Marlan Orvil Scully (born August 3, 1939) is an American physicist best known for his work in theoretical quantum optics. He is a professor at Texas A&M University and Princeton University. Additionally, in 2012 he developed a lab at the Baylor Research and Innovation Collaborative in Waco, Texas.

He has authored over 700 scientific articles, as well as standard textbooks such as “Laser Physics” (with W. Lamb and M. Sargent) and “Quantum Optics” (with M. S. Zubairy).

Marlan O. Scully was born in Casper, Wyoming where he attended public schools including Casper College, and finished his undergraduate studies at the University of Wyoming and Rensselaer Polytechnic Institute. He received his PhD under the guidance of Willis Lamb at Yale University in 1965.

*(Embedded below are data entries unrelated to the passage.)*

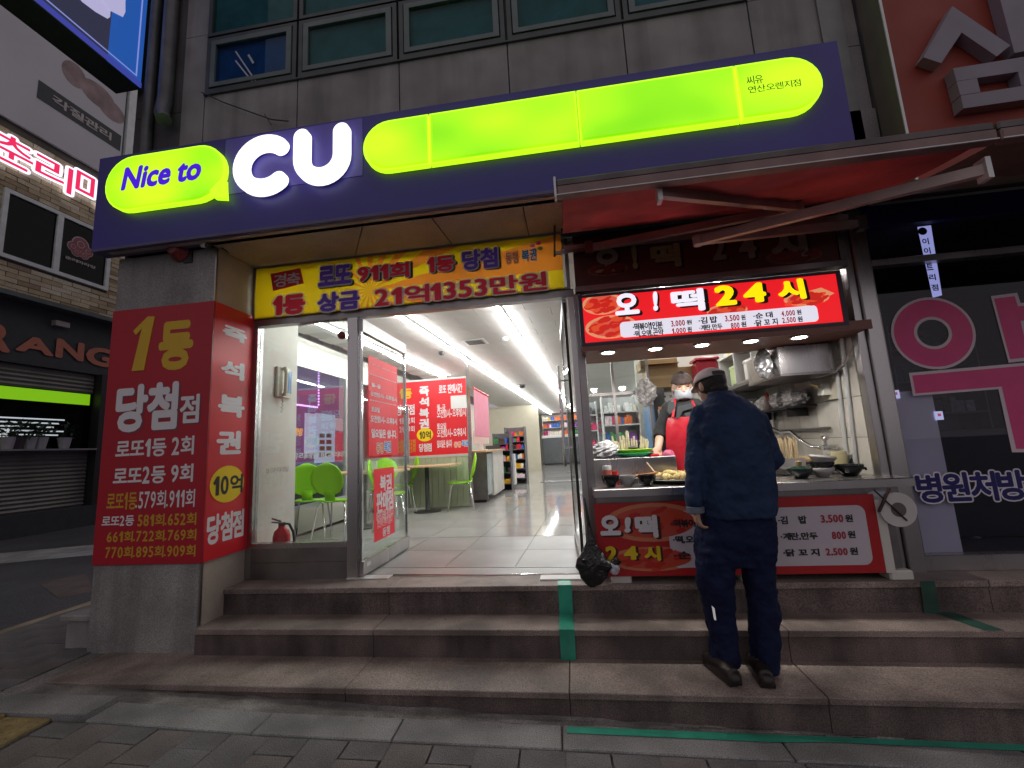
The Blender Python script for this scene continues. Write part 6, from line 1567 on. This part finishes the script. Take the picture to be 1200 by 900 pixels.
# hair, cap
hr = MB(); T = lambda x, y, z: headc + hrot @ Vector((x, y, z))
hr.ellipsoid(T(0, .022, .012), .083, .098, .085, 20, 14, hrot); hr.ellipsoid(T(0, .06, -.045), .062, .055, .04, 16, 10, hrot)
remesh(hr, .006, mat('hair_black', (.015, .012, .012), .6, var=.3, scale=60, bump=1, bscale=90), 'hair', cust, 2)
cp = thing('x', '', ''); bpy.data.objects.remove(cp)
cpm = mat('grey_cap', (.72, .66, .66), .8, var=.15, scale=12, bump=.4, bscale=80)
cb_ = MB(); rows = []
for i in range(9):
    t_ = math.pi/2 * i/8; rows.append([T(.093*math.cos(t_)*math.cos(u) , .012 + .108*math.cos(t_)*math.sin(u), .035 + .082*math.sin(t_)) for u in [2*math.pi*k/28 for k in range(29)]])
cb_.strip(rows); cap_o = cb_.build('cap', cpm, cust, smooth=True, weld=True); md = cap_o.modifiers.new('t', 'SOLIDIFY'); md.thickness = .004
bm_ = MB(); rows = []
for r_ in (1.0, 1.25, 1.5, 1.68):
    rows.append([T(.088*math.sin(u)*(1 - .05*(r_ - 1)), .012 - .1*math.cos(u)*r_, .038 - .03*(r_ - 1)) for u in [math.radians(-62 + 124*k/14) for k in range(15)]])
bm_.strip(rows); br_ = bm_.build('cap_brim', cpm, cust, smooth=True); md = br_.modifiers.new('t', 'SOLIDIFY'); md.thickness = .004
sb = MB(); sb.strip([[T(.094*math.sin(u), .012 + .109*math.cos(u), z_) for u in [math.radians(-32 + 64*k/10) for k in range(11)]] for z_ in (.036, .062)]); sb.build('cap_strap', mat('dark_strap', (.05, .045, .05), .7), cust)
# shoes
shm_ = mat('dark_shoe', (.022, .016, .014), .4, var=.2)
for toe, heel in ((Ltoe, Lheel), (Rtoe, Rheel)):
    b = MB(); d_ = (toe - heel); d_.z = 0; d_.normalize(); yw = math.atan2(d_.y, d_.x) - math.pi/2
    base = Vector(((heel.x + toe.x)/2, (heel.y + toe.y)/2, FZ))
    hl = base - d_*.105; 
    b.tube([hl + Vector((0, 0, .045)), hl + d_*.06 + Vector((0, 0, .05)), hl + d_*.15 + Vector((0, 0, .038)), hl + d_*.235 + Vector((0, 0, .028))], [.04, .045, .046, .032], 14)
    for k_, r_ in ((0, .04), (.235, .032)): b.ellipsoid(hl + d_*k_ + Vector((0, 0, .035)), r_, r_, r_*.9, 14, 8)
    R3 = Matrix.Rotation(yw, 3, 'Z'); b.obox(base + d_*.005 + Vector((0, 0, .0135)), R3 @ Vector((.040, 0, 0)), d_*.128, (0, 0, .013))
    remesh(b, .006, shm_, 'shoe', cust, 3)

# ---- vendor behind the counter
Yv = .42
v = MB()
vh = W(799.5, 455, Y=Yv - .03)
vrot = Matrix.Rotation(math.radians(-8), 3, 'Z') @ Matrix.Rotation(math.radians(12), 3, 'X')
head(v, vh, vrot, .98)
limb(v, [vh + Vector((.01, .03, -.06)), W(804, 474, Y=Yv)], [.05, .055])
def SV(xl, xr, y, Y, ry): return S(xl - 1, xr - 1, y, Y, ry)
loft(v, [SV(787, 832, 640, Yv + .06, .10), SV(788, 832, 560, Yv + .05, .10), SV(788, 832, 520, Yv + .03, .10), SV(784, 834, 490, Yv, .10), SV(788, 828, 474, Yv, .07)])
for px_ in (797, 819):
    p_ = W(px_, 600, Y=Yv + .06); limb(v, [p_, Vector((p_.x, p_.y, .5)), Vector((p_.x, p_.y, .09))], [.08, .06, .04]); limb(v, [Vector((p_.x, p_.y, .04)), Vector((p_.x, p_.y - .15, .035))], [.04, .03])
vs_, ve, vw = W(785, 480, Y=Yv), W(774, 506, Y=Yv - .02), W(771, 527, Y=.30)
limb(v, [vs_, ve, vw], [.05, .04, .029])
hand(v, vw + Vector((0, -.0, .0)), (-.25, -.5, -.62), (-.6, -.3, .2), (.1, .4, -.9), 1.0, .35)
ws_, we_, ww_ = W(830, 480, Y=Yv), W(837, 515, Y=Yv + .02), W(828, 535, Y=.28)
limb(v, [ws_, we_, ww_], [.05, .04, .029]); hand(v, ww_, (-.4, -.6, -.2), (-.5, .4, .5), (0, 0, -1), 1.0, .7)
vend = remesh(v, .0055, mat('skin_vendor', (.56, .34, .24), .5, var=.08, scale=20), 'person', None, 3)
tag(vend, 'vendor in red apron, brown head scarf and white face mask behind the counter', 'person')
eyes(vh, vrot, vend, .98)
tsh = MB()
loft(tsh, [SV(786, 834, 560, Yv + .05, .125), SV(784, 834, 520, Yv + .03, .13), SV(781, 836, 492, Yv, .125), SV(785, 830, 476, Yv, .10), SV(794, 818, 468, Yv, .075)])
limb(tsh, [vs_, ve + Vector((0, 0, .0))], [.072, .058], 14); tsh.tube([ve, ve + (vw - ve)*.35], [.058, .05], 14)
limb(tsh, [ws_, we_], [.072, .058], 14)
remesh(tsh, .007, mat('black_shirt', (.008, .008, .009), .8, var=.2, bump=.4, bscale=30), 'shirt', vend, 4, .012, .08)
# grey print on shirt, apron, straps
gpm = mat('shirt_print_grey', (.04, .045, .05), .8)
def onbody(px_, py_, d_=0): return W(px_, py_, Y=Yv - .135 - d_)
for pts in ([(783, 473), (790, 470), (791, 478), (785, 486), (782, 482)], [(794, 476), (812, 472), (812, 478), (800, 482), (796, 490), (792, 490)], [(802, 484), (812, 482), (812, 488), (804, 489)]):
    MB().add([onbody(x, y, .002) for x, y in pts], [tuple(range(len(pts)))]).build('shirt_print', gpm, vend)
ap = MB(); rows = []
apc = [(488, 784, 826, .14), (500, 782, 830, .15), (515, 782, 832, .155), (535, 783, 834, .15), (560, 783, 836, .14), (620, 782, 838, .13)]
for j, (py_, xl_, xr_, dd) in enumerate(apc):
    rows.append([ (lambda p_: (p_.x, p_.y + .05*(2*i/12 - 1)**2 + .006*math.sin(i*1.7 + j*1.3), p_.z))(W(xl_ + (xr_ - xl_)*i/12 - .5, py_, Y=Yv - dd)) for i in range(13)])
ap.strip(rows); apm = mat('red_apron', (.40, .012, .025), .35, var=.08, scale=8, bump=.6, bscale=14)
apo = ap.build('apron', apm, vend, smooth=True); md = apo.modifiers.new('t', 'SOLIDIFY'); md.thickness = .003; sd = apo.modifiers.new('s', 'SUBSURF'); sd.levels = 2; sd.render_levels = 2
MB().tube([W(788.5, 489, Y=Yv - .14), W(789.5, 478, Y=Yv - .12), W(791, 468, Y=Yv - .06)], .012, 6).tube([W(817, 487, Y=Yv - .14), W(814, 477, Y=Yv - .12), W(810, 468, Y=Yv - .06)], .012, 6).build('apron_strap', apm, vend)
TV = lambda x, y, z: vh + vrot @ Vector((x, y, z))
mk = MB(); rows = []
for j in range(7):
    q_ = j/6; z_ = -.002 - .085*q_; rows.append([TV(.074*math.sin(u), .0 - (.098 + .014*math.sin(math.pi*q_))*math.cos(u) - .004, z_ + .008*math.cos(u*2)*(q_ - .3)) for u in [math.radians(-72 + 144*k/14) for k in range(15)]])
mk.strip(rows); mko = mk.build('face_mask', mat('white_mask', (.36, .38, .42), .8, var=.03, bump=.3, bscale=60), vend, smooth=True); md = mko.modifiers.new('t', 'SOLIDIFY'); md.thickness = .003
MB().tube([TV(-.07, -.03, -.01), TV(-.082, .0, .0)], .002, 5).tube([TV(.07, -.03, -.01), TV(.082, .0, .0)], .002, 5).build('mask_loop', white, vend)
hs_ = MB(); rows = []
for i in range(10):
    t_ = math.pi/2 * i/9; rows.append([TV(.088*math.cos(t_)*math.cos(u), .008 + .105*math.cos(t_)*math.sin(u), .052 + .01*math.sin(u) + .082*math.sin(t_) + .003*math.sin(9*u)) for u in [2*math.pi*k/28 for k in range(29)]])
hs_.strip(rows); ho = hs_.build('head_scarf', mat('brown_scarf', (.055, .035, .032), .8, var=.2, bump=.5, bscale=40), vend, smooth=True, weld=True); md = ho.modifiers.new('t', 'SOLIDIFY'); md.thickness = .006
MB().ellipsoid(TV(0, .03, .0), .082, .085, .085, 16, 12, vrot).build('hair', MATS['hair_black'], vend, smooth=True)
MB().ellipsoid(vw + Vector((.07, -.05, -.05)), .05, .03, .05, 12, 8).build('pink_cloth', mat('pink_glove_cloth', (.50, .10, .20), .6, var=.3, scale=30), vend, smooth=True)
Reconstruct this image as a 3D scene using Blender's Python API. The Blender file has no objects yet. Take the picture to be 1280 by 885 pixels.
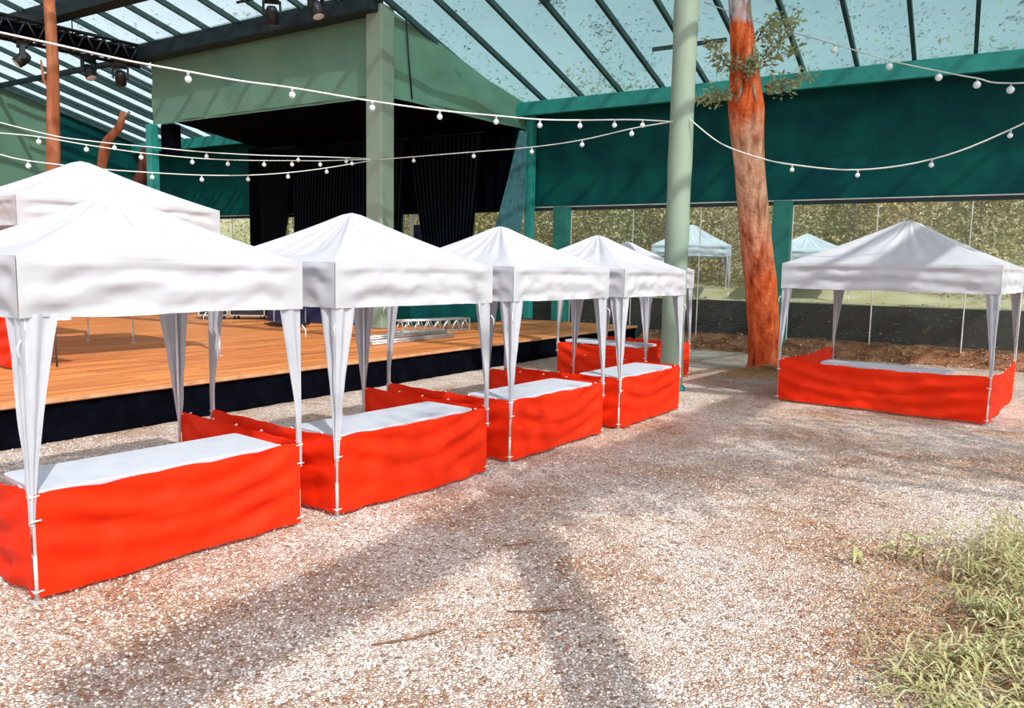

After completing his graduate work at Yale University, Scully became an instructor at Yale and then proceeded to become an Assistant Professor at MIT where he received early promotion to Associate Professor and moved to the University of Arizona to become Professor before age 30. While there, he worked with Willis Lamb, Peter Franken, and others to build the Optical Sciences Center there. In 1980, he took a joint position between the Max Planck Institute für Quantenoptik and the University of New Mexico as Distinguished Professor. In the Early `90’s, he moved to Texas A&M where he is now Burgess Distinguished Professor of Physics, holds the TEES Distinguished research chair, and is Director of the Center for Theoretical Physics and the Institute for Quantum Studies. In 2003, he was appointed Visiting Professor at Princeton University. In 2005, he accepted a joint professional appointment between Texas A&M and Princeton Universities.